■ Goal
Count the lines below that include the word "This" and write that number alone.

■ Input rows
▬▬▬
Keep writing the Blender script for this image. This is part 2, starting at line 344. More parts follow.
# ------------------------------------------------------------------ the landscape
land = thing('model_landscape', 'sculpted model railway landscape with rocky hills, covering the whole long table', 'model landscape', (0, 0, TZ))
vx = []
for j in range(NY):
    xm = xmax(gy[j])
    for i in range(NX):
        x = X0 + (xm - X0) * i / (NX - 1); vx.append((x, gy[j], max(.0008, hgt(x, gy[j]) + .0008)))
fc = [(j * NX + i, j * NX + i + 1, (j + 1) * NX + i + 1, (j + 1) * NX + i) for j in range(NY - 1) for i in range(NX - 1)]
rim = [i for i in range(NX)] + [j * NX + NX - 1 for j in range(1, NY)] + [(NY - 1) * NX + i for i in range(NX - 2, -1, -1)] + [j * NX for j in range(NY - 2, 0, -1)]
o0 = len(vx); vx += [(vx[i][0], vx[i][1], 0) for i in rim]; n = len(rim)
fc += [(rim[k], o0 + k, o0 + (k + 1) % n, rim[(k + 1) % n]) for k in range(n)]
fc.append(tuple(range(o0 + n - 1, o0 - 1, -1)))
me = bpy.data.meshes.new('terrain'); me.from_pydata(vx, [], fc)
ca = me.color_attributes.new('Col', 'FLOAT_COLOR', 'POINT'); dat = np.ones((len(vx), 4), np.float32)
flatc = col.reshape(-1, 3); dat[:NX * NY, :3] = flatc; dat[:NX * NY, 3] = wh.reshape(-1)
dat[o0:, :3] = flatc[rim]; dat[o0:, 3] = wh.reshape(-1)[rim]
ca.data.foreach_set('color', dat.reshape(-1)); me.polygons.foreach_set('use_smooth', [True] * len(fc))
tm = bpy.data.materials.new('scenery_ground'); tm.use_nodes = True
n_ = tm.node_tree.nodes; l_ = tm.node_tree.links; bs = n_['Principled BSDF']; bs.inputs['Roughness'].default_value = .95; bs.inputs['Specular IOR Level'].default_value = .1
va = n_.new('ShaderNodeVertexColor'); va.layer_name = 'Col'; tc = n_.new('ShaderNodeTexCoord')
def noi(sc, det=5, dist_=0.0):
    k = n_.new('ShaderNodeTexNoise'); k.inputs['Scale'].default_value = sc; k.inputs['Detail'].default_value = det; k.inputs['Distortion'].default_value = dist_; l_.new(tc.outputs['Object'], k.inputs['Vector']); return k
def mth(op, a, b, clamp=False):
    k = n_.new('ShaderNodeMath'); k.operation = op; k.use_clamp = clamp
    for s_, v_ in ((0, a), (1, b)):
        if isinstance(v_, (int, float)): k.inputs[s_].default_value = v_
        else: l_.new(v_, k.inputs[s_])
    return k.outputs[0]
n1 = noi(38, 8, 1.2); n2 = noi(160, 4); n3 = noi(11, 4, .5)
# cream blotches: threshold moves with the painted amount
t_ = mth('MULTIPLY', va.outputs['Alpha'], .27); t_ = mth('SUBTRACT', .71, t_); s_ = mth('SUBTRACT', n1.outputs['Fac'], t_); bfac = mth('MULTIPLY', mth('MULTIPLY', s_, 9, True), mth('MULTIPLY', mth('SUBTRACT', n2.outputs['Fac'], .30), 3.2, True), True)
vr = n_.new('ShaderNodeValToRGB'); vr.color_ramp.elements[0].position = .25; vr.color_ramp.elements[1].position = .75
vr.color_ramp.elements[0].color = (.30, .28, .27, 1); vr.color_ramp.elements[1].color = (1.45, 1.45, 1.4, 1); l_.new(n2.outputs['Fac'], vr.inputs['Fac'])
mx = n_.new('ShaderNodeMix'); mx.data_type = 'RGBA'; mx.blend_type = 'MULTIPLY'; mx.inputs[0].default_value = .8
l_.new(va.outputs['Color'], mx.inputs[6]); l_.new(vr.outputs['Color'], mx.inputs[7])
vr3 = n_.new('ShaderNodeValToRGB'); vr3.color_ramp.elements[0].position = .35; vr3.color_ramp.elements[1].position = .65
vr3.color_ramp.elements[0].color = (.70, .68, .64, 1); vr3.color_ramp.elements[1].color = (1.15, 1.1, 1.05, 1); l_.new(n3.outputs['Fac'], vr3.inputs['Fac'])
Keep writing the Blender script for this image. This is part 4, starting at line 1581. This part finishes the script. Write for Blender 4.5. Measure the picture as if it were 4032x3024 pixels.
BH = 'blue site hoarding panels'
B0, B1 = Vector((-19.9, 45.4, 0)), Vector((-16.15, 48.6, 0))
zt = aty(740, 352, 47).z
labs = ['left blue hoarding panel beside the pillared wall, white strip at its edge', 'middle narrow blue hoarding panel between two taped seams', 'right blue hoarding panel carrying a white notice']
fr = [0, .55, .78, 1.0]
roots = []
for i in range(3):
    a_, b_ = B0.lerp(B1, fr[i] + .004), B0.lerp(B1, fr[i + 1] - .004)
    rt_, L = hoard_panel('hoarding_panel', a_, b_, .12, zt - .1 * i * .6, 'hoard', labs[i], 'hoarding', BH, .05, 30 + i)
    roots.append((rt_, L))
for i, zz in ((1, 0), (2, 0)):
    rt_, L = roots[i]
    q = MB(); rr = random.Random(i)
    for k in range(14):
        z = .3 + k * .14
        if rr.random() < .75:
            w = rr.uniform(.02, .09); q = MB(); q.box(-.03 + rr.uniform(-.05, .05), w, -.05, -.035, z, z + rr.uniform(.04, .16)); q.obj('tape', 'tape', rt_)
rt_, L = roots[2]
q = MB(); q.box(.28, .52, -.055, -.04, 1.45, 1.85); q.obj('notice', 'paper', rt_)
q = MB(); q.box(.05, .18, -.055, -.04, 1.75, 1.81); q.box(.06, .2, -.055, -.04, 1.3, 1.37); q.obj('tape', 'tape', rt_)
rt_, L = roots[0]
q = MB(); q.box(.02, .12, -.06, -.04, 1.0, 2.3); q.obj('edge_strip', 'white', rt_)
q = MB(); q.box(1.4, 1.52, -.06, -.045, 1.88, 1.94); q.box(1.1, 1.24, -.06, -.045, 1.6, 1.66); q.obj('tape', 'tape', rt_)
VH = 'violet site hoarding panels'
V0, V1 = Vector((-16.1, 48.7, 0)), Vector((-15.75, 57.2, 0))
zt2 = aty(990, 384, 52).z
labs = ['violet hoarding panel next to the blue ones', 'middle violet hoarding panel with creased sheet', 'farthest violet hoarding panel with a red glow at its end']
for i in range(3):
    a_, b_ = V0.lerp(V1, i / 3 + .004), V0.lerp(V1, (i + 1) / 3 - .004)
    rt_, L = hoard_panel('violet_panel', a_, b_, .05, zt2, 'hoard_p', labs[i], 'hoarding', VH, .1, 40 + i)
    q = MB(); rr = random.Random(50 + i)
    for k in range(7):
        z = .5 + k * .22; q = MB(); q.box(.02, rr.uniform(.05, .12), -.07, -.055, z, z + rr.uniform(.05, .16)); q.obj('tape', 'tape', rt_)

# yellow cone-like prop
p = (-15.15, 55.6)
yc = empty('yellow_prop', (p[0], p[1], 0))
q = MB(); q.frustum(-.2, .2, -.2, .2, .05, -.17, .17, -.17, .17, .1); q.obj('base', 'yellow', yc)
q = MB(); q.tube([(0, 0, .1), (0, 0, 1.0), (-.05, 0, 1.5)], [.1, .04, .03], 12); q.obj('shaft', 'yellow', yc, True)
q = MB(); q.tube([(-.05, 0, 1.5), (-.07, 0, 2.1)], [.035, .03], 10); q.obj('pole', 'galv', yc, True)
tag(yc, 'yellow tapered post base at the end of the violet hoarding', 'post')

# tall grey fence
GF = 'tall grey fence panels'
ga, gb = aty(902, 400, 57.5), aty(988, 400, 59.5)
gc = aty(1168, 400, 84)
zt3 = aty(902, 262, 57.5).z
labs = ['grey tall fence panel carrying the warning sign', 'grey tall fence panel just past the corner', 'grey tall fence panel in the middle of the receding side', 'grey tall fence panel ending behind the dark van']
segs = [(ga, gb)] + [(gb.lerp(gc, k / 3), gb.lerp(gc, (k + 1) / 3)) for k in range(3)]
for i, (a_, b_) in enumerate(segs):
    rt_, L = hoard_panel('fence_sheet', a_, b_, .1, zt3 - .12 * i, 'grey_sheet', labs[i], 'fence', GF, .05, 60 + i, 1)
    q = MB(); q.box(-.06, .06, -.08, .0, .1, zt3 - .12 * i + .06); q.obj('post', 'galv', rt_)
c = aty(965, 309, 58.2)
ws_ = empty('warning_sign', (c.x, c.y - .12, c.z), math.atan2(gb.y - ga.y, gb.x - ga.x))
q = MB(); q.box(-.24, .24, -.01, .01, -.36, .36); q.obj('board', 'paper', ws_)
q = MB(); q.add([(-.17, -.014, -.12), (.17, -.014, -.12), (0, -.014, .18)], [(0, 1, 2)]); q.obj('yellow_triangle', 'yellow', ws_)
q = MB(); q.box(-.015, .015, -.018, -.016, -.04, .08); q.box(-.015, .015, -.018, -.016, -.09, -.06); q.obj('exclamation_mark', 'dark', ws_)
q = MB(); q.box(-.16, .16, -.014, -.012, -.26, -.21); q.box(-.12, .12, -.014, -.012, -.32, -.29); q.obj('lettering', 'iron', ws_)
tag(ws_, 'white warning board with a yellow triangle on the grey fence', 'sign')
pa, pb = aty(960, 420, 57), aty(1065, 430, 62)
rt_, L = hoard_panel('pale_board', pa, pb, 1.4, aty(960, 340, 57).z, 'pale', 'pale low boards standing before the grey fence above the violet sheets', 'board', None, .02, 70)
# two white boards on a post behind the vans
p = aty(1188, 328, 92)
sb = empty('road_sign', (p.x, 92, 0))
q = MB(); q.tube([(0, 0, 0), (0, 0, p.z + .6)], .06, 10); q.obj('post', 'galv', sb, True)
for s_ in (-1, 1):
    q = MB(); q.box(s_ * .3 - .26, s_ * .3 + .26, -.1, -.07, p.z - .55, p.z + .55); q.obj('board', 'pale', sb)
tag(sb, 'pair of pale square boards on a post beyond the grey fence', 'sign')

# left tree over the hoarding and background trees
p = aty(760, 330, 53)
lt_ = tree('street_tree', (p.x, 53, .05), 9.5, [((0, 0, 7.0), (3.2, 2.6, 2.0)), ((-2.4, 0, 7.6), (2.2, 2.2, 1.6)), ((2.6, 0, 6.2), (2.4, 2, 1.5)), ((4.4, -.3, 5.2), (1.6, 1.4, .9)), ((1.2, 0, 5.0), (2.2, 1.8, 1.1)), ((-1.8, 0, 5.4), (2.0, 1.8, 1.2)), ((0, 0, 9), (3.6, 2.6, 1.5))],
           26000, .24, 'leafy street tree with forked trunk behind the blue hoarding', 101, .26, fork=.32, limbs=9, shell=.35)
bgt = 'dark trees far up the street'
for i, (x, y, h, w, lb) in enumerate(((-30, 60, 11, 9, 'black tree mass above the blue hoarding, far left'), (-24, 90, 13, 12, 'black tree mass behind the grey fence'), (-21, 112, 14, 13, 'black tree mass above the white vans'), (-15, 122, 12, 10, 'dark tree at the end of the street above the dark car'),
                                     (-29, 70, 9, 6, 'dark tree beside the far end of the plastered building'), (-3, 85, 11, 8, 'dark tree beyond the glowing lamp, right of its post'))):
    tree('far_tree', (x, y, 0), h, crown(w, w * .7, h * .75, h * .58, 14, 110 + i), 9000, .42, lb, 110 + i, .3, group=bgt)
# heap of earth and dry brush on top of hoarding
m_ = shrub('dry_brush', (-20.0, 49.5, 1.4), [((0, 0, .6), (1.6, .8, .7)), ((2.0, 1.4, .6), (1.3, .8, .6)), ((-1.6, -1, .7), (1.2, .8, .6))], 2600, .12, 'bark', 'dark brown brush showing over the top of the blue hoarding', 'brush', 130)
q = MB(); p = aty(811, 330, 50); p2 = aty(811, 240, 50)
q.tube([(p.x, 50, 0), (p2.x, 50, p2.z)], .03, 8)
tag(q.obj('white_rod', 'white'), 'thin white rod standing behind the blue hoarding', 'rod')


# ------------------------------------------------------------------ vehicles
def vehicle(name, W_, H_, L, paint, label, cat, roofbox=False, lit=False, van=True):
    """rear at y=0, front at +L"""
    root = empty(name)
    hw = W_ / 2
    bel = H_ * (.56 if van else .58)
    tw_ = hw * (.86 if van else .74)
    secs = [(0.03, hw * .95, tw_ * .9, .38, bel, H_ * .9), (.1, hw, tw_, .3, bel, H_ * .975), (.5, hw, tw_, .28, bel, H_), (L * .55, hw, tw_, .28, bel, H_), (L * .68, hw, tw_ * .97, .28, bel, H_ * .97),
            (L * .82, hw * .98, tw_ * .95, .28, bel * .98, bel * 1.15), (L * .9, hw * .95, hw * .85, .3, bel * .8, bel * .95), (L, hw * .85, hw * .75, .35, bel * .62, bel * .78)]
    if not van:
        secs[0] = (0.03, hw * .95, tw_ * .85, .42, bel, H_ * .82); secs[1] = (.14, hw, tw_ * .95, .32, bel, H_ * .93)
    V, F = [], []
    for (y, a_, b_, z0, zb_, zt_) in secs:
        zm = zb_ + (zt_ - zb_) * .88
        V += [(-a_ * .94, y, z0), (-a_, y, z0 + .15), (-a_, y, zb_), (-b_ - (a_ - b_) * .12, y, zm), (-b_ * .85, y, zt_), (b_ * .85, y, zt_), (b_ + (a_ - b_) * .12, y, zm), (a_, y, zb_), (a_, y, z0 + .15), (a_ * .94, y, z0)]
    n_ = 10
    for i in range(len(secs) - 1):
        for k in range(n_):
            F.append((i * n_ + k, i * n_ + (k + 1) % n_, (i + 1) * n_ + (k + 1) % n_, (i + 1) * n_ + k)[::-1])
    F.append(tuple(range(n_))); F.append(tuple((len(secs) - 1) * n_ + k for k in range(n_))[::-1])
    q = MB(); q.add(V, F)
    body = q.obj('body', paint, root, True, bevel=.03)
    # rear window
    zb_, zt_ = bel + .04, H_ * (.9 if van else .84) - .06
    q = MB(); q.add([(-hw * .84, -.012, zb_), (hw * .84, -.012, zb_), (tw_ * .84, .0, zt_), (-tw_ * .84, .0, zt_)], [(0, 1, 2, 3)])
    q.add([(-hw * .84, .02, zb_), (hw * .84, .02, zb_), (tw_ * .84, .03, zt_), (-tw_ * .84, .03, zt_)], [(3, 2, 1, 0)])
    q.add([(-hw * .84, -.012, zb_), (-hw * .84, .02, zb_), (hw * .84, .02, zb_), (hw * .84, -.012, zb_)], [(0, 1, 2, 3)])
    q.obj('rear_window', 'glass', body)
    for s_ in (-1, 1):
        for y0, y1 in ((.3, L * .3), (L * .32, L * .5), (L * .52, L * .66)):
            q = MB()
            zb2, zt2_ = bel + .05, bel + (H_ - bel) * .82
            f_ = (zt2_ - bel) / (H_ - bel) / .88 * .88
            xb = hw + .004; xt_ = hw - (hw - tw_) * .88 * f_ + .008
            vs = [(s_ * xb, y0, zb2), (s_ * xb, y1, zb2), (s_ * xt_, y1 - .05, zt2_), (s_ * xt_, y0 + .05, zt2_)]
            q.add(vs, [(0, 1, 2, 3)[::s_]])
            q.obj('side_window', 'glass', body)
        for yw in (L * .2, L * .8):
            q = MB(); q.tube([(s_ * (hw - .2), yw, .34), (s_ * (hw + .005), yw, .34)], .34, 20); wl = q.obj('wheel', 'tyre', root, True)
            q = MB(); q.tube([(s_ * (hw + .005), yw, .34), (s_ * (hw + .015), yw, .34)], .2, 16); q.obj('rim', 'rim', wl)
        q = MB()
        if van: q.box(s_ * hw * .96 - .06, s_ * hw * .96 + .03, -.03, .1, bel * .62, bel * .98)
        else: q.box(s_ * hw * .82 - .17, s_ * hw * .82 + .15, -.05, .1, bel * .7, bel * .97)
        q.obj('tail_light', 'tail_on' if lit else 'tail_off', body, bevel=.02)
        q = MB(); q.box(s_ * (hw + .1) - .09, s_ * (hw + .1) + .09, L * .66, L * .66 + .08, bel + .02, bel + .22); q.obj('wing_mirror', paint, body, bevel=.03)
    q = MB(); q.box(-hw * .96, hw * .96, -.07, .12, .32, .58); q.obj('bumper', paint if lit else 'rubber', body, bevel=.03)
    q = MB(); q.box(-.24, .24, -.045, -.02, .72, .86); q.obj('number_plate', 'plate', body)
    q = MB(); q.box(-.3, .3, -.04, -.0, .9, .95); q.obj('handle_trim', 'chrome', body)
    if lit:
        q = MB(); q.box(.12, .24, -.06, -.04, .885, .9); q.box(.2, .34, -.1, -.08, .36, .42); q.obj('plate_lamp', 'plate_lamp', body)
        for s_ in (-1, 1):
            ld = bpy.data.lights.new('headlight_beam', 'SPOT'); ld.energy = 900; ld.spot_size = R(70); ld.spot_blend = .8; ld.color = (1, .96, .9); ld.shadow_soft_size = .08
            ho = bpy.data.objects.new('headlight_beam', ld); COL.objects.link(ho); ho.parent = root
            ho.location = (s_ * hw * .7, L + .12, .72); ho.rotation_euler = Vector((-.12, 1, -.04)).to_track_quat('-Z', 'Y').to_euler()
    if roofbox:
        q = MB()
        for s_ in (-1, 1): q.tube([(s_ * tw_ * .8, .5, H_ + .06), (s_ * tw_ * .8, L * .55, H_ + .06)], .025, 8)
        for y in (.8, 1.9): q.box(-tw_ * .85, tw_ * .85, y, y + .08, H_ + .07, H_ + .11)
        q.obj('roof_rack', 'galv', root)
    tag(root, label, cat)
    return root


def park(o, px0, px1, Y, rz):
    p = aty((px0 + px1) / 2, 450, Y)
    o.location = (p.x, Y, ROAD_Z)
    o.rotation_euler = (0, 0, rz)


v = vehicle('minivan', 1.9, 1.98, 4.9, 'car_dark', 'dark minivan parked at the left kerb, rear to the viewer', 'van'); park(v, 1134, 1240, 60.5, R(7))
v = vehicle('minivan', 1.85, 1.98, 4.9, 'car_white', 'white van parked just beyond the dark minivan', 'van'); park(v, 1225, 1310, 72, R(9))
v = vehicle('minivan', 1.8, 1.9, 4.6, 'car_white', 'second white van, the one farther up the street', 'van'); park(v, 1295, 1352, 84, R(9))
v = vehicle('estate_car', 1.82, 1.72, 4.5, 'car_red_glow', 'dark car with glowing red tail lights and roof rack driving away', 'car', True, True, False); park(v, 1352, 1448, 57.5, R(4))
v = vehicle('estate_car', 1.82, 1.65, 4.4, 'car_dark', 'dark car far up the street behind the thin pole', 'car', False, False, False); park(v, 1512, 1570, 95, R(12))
▬▬▬
■ Answer to the task
2